Addressing your prospective listeners as “you f*cking c*nts”, as Plan B did with the first lines of his abrasive debut album, is probably not a guaranteed route to success. And so it proved with the general public showing themselves strangely resistant to his musical overtures, despite some critical acclaim. This second album sees him ditch for the main part his rap and acoustic guitar persona to reveal instead that Plan B has soul.
It’s a spectacularly brazen change of direction that reeks of sellout. It’s one thing to chase commercial success via the guise of pop music. We’re not supposed to take
that too seriously. But a soul singer? Surely soul relies on authenticity above all else. Think of Smokey Robinson or Levi Stubbs. The names themselves seem to evoke mystical legends hailing from whisky-fuelled ghettoes. Not some white, middle class, twenty-something, East London chancer.
What makes this even more risible is that it is a concept album about, yawn, an innocent man who is sent to prison. And if you’re looking for some genuine insight, forget it. “I'm in the darkest place and I don't just mean this jail/in my mind there's a darkest space trapped in an even darker cell” (
Darkest Place) is about as deep as it gets. Ben Drew (aka Plan B) has also loftily intimated that this soundscape is to be documented in an accompanying film, although no official production or release has occurred to my knowledge. It could have been worse, it was originally intended to be a double album, before the record company managed to persuade him that that would be a bridge too far.
But here’s my rather feeble antonym denouement: this is great. Soul music, for all its association with pain and anguish, is essentially feel-good music. These thirteen songs are suffused with all manner of velvety sumptiousness, interludes of horns (saxophones, trumpets and trombones), strings (violins and cello) and stomping bass lines lifting us up; whilst the outbursts of rap bring us back down with a grainy, grimy realism, lending a testerone-fuelled edge that takes us well away from the middle of the road cosyness of say Simply Red or The Commitments.
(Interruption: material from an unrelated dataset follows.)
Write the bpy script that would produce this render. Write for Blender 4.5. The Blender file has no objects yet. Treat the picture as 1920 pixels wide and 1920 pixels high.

For all my quibbling about sellout, commercialism, authenticity, blah blah blah, just listen to that aching croon of a voice. Any of these songs could feature on a best of Motown compilation and not just the three singles (
Stay Too Long,
She Said and
Prayin) that have stormed the UK’s top ten either. From the mellow reflections of opener
Love Goes Down to the plaintive brooding of
Hard Times to the saccharine exuberance of
Free, there is barely a misstep. Tucked away on the second side is the orchestrated cathartism of
I Know A Song, surely the future single that will yet propel Plan B into the stratosphere of mainstream consciousness.
An actor, who does rap, soul, concept albums, Plan B is some kind of artistic chameleon. His next project will probably be a death metal album. He'll probably be good at that too.